I’ve also posted a question on the Hildreth page, looking for the parents of my Henry T. Hildreth, supposedly born 1787 in Hopkinton, N.H., who brought his family to Greenville in the 1800s. No clues yet, but I’ll keep trying. I don’t think of Hildreth as all that common a name, even if we did have a Gov. Horace Hildreth, but the posts on Genforum lead me to believe that there have been Hildreths just about everywhere in this country.

I’ve browsed the Haskell page, too, since I have at least a couple of lines back to William, one of the three brothers who came over from England to Massachusetts in 1636.

Actually, you don’t even have to pick out a surname to use Genforum. Just go to http://genforum.genealogy.com and browse the list of pages by letter of the alphabet. That may help you in finding different spellings of the surname you seek, or remind you of a surname you forgot you had in your listings.

Or browse by state or topic to see who wants to know what about whom. That can be interesting, too.

Did you know that by 1850, the city of Bangor was almost 20 percent Irish?

Consider marking St. Patrick’s Day a little late by hearing John Frawley speak on “The Irish – What Brought Them Here,” at 6 p.m. Wednesday, March 21, in the Lecture Hall at Bangor Public Library. This is a meeting of the Penobscot County Genealogical Society.

In other news, PCGS and Wassebec Genealogical Society will sponsor a tour of the Maine State Library at noon Saturday, March 24. Afterward, the library is open for research until 5 p.m.

The tour is limited to 20 participants. Sign up by e-mailing Dale Mower at dale@mower-family.com. Spaces will be filled first-come, first-served.

The Washington County Genealogical Society Inc. will hold its first meeting of the 2007 season at 1 p.m. Saturday, March 17, at the Peavey Memorial Library in Eastport.

Organized in 1992, the society has as its purpose to collect, exchange and preserve related documents and information, and to promote and encourage interest and scholarship in genealogy and family history in Washington County, Maine.

Membership in the WCGS is open to anyone interested in learning more about their family genealogy and history, especially in Washington County and neighboring Charlotte County, New Brunswick.

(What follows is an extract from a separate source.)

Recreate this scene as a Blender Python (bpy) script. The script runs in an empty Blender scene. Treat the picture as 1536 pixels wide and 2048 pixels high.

The group meets March to November, with the exception of July and August. Dues are $10 per year. Members receive a quarterly newsletter, “Weirs & Woods,” which features free queries, information and the exchange of genealogical material.

For further information, contact president Frances Raye at 853-6630, or secretary Valdine Atwood at 255-4432.

Regarding the list of World War II town “service pages” of military men and women we printed a few weeks back, Dorothy Mitchell Simmons of Bangor sent me a photocopy of “Blanchard Men in the Service,” the small portion of a BDN page that honored 10 men: Reginald Blanchard, Kenneth Blanchard, Sheldon Blanchard, Edmund Donahoe, James Mitchell, Carroll Mitchell, Charles Mitchell Jr., Milton Goodale, Lewis Bray and Clayton Evans.

But, the clipping has no date on it. Does anyone know when Blanchard’s “page” ran in the Bangor Daily News? Let me know.